[What the task requires]:
Check each line of the listing, and copy it if it contains the word "objects".

[Supplied material]:
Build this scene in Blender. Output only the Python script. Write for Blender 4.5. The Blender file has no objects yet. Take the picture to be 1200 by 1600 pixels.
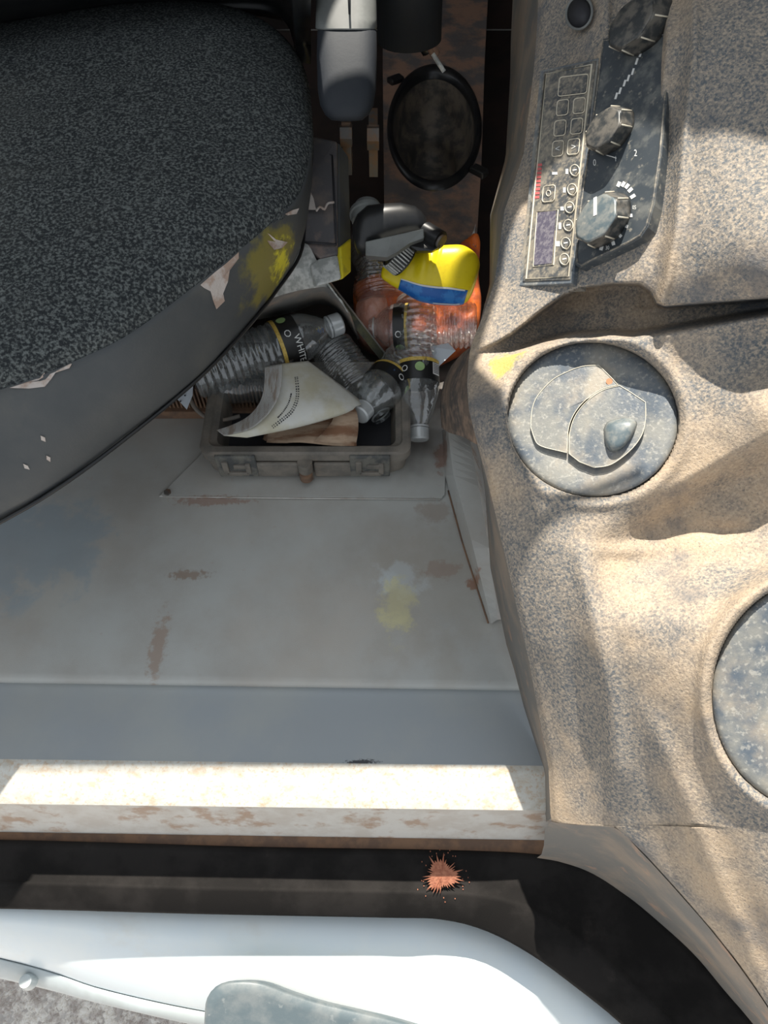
import bpy, bmesh, math, random
import numpy as np
from mathutils import Vector, Matrix, noise
from mathutils.bvhtree import BVHTree
random.seed(4)
S = bpy.context.scene; C = bpy.context.collection
# ------------------------------------------------------------ camera
F = 1155.6; TILT = math.radians(32); CAM = Vector((0, -.53, .848))
cd = bpy.data.cameras.new('camera'); cam = bpy.data.objects.new('camera', cd); C.objects.link(cam)
cam.location = CAM; cam.rotation_euler = (TILT, 0, 0)
cd.sensor_fit = 'VERTICAL'; cd.sensor_height = 36; cd.lens = F*36/1600; cd.clip_start = .01
S.camera = cam
# ------------------------------------------------------------ sky, sun, exposure
w = bpy.data.worlds.new('sky'); S.world = w; w.use_nodes = True
bg = w.node_tree.nodes['Background']; bg.inputs[0].default_value = (.86, .93, 1, 1); bg.inputs[1].default_value = .74
SUN = Vector((-.05, .44, .89)).normalized()          # direction towards the sun
sd = bpy.data.lights.new('sun', 'SUN'); so = bpy.data.objects.new('sun', sd); C.objects.link(so)
so.rotation_euler = SUN.to_track_quat('Z', 'Y').to_euler(); sd.energy = 9.6; sd.angle = .009; sd.color = (1, .94, .84)
S.view_settings.view_transform = 'Standard'; S.view_settings.look = 'None'; S.view_settings.gamma = 1
S.view_settings.use_curve_mapping = False; S.view_settings.exposure = 0
S.cycles.transparent_max_bounces = 24; S.cycles.max_bounces = 10

# ------------------------------------------------------------ helpers
cT, sT = math.cos(TILT), math.sin(TILT)
def ray(px, py):
    dx, dy = (px-600)/F, -(py-800)/F
    return Vector((dx, dy*cT+sT, dy*sT-cT))
def D(px, py, d): return CAM+ray(px, py)*d           # point at a distance d in front of the lens
def Z(px, py, z):                                     # point at a height z
    r = ray(px, py); return CAM+r*((z-CAM.z)/r.z)
def Y(px, py, y):
    r = ray(px, py); return CAM+r*((y-CAM.y)/r.y)
def pix(p):
    q = p-CAM; d = -(-sT*q.y+cT*q.z); u = cT*q.y+sT*q.z
    return 600+F*q.x/d, 800-F*u/d
def nz(p, s=1, seed=0): return noise.noise(Vector(p)*s+Vector((seed*7.3, seed*3.1, seed)))
ORG = {}
def link(name, me, parent=None, loc=None):
    o = bpy.data.objects.new(name, me); C.objects.link(o)
    if parent: o.parent = parent; ORG[o] = ORG[parent]
    else: o.location = loc or (0, 0, 0); ORG[o] = Vector(loc or (0, 0, 0))
    return o
def mesh(name, V, Fs, mat, parent=None, smooth=True, loc=None):
    V = [Vector(v) for v in V]
    if parent: og = ORG[parent]
    else:
        if loc is None:
            n = len(V); loc = Vector((sum(v.x for v in V)/n, sum(v.y for v in V)/n, min(v.z for v in V)))
        og = Vector(loc)
    me = bpy.data.meshes.new(name); me.from_pydata([v-og for v in V], [], Fs)
    bm = bmesh.new(); bm.from_mesh(me); bmesh.ops.recalc_face_normals(bm, faces=bm.faces); bm.to_mesh(me); bm.free()
    if smooth: me.polygons.foreach_set('use_smooth', [True]*len(me.polygons))
    me.materials.append(mat)
    return link(name, me, parent, og)
def edges_sharp(o, ang=35):
    m = o.data; bm = bmesh.new(); bm.from_mesh(m)
    for e in bm.edges:
        if len(e.link_faces) == 2 and e.calc_face_angle(0) > math.radians(ang): e.smooth = False
    bm.to_mesh(m); bm.free(); return o
def thing(name, label, cat, loc, group=None):
    o = link(name, None, None, Vector(loc)); return tag(o, label, cat, group)
def tag(o, label=None, cat=None, group=None, kind=None):
    if label: o['label'] = label
    if cat: o['category'] = cat
    if group: o['group'] = group
    if kind: o['kind'] = kind
    return o
def solid(o, t, off=-1):
    m = o.modifiers.new('s', 'SOLIDIFY'); m.thickness = t; m.offset = off; return o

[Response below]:
Build this scene in Blender. Output only the Python script. Write for Blender 4.5. The Blender file has no objects yet. Take the picture to be 1200 by 1600 pixels.
cd = bpy.data.cameras.new('camera'); cam = bpy.data.objects.new('camera', cd); C.objects.link(cam)
sd = bpy.data.lights.new('sun', 'SUN'); so = bpy.data.objects.new('sun', sd); C.objects.link(so)
    o = bpy.data.objects.new(name, me); C.objects.link(o)